If you speak 4 languages, go with the 4 languages fearlessly. Yes, fearlessly, as my daughter would say.

Let me tell you about what happened to her and how this ‘fearless’ child came to speak her mind. Up until Primary 3, she was unable to perform well in Mathematics. Then in Primary 4 in 2011, she showed good form and was promoted to a better class. Her grades for Mandarin fell by 20% . I couldn’t be happier. Yes, I was not unhappy. I was actually satisfied. Why? She is already a confident speaker of 3 languages. But she was never happy with her performance in Mathematics. Whenever the subject on Mathematics is raised, I can see her eyes twitch. Her heart must be sinking so deep inside that she could hardly concentrate on anything but watch television. I made a conscious decision to leave helping her Mandarin language last year. I needed her to be happy about going to school regardless of what subject she has to study. My faith and dedication paid off in the end. Not only did her confidence in handling Mathematics go up, the fact that she was already a confident bilingual student makes her even more enthusiastic to improve her overall performance this year. She said to me after her Mathematics examination paper, “I did my problem sums fearlessly.” She smiled and literally put a smile back on my face that day.

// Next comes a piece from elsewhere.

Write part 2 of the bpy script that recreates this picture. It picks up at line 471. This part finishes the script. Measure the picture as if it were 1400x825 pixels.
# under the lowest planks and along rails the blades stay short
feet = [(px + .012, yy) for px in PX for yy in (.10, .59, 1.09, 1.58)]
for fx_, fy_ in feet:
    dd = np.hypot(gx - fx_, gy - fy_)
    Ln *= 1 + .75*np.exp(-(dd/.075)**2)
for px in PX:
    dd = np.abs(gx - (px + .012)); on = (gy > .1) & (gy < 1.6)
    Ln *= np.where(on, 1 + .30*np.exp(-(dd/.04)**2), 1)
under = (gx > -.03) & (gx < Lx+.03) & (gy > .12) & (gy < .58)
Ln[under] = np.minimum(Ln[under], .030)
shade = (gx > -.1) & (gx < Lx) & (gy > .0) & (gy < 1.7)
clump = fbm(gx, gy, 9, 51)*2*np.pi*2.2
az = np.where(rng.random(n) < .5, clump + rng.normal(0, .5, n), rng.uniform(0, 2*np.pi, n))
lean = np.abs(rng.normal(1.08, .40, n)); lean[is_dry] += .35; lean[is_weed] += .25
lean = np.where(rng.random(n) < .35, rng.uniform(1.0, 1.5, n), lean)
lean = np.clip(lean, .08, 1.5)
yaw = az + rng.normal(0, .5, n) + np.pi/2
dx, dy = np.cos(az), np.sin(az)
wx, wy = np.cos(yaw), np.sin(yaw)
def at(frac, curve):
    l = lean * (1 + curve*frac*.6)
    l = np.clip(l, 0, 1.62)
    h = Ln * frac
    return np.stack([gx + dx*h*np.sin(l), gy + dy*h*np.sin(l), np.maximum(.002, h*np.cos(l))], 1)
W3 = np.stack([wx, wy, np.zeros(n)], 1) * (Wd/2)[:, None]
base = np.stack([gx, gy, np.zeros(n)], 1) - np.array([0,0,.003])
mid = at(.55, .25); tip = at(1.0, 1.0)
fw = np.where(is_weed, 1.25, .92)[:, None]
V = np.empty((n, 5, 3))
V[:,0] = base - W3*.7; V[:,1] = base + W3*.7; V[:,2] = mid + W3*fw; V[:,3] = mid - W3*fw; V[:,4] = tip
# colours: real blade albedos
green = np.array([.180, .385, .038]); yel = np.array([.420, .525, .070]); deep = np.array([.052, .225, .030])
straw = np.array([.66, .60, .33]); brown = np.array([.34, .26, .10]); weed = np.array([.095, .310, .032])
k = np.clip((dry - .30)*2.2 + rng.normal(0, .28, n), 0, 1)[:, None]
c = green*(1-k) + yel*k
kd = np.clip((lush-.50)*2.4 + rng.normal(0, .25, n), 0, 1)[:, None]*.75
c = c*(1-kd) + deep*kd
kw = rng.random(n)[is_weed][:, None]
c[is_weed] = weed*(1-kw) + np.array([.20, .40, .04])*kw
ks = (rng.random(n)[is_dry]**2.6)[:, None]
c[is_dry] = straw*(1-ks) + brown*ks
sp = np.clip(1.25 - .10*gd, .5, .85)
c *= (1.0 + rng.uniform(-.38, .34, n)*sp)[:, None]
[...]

It is important to understand that we can’t expect more from our children than what we could ask from ourselves. The school syllabi now are different from our school syllabi. The people our children meet now are different from the kind of people we interact with when we were kids. With our kids, we also need to anticipate challenges which will help our children to reflect on their own potentials and further polish their skills.

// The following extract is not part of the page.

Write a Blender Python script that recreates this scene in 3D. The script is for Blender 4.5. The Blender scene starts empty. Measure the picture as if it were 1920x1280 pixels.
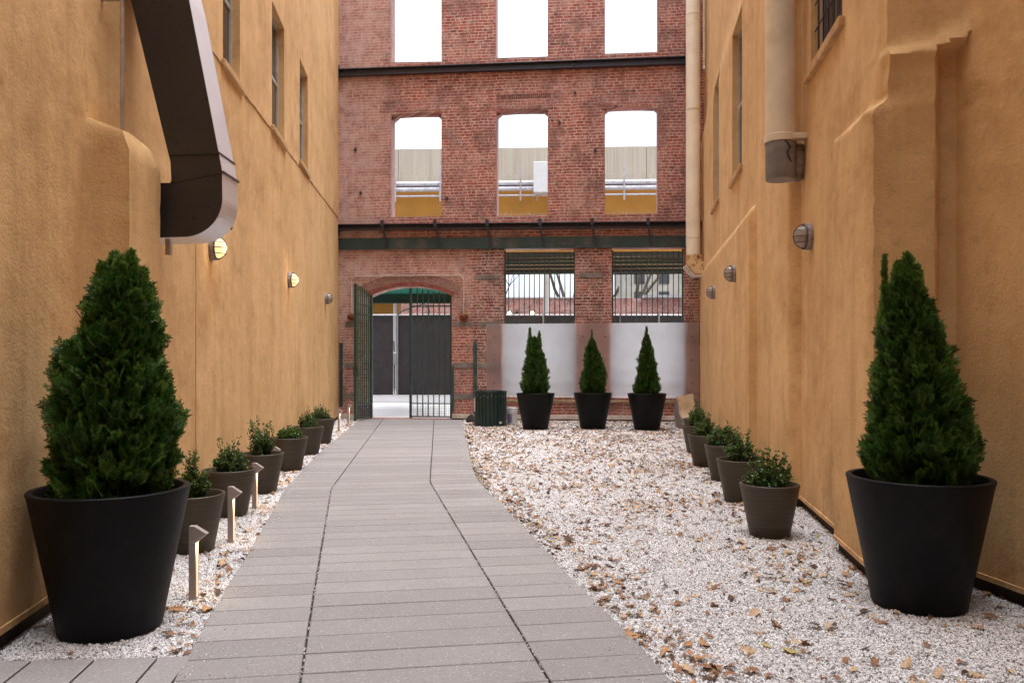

I have spent the last 10 years trying to understand the fact that no matter how many languages my child can speak, she will only be at peace with speaking the languages her parents understands the most. It brings me back to the home where I grew up. My parents do not speak English, so we only speak Malay to them because we know they understand this language and therefore will understand us.

So what language should you speak to your child if you are a bilingual, trilingual or multilingual parent? Here are some tips:

Speak all the languages fearlessly. Work towards achieving his fluency for the languages that you are comfortable with, while creating opportunities for the child to explore his potential. You still have to go about your life as a normal person. So if you have to be conscious about what your child should be hearing, you are indeed making your world smaller.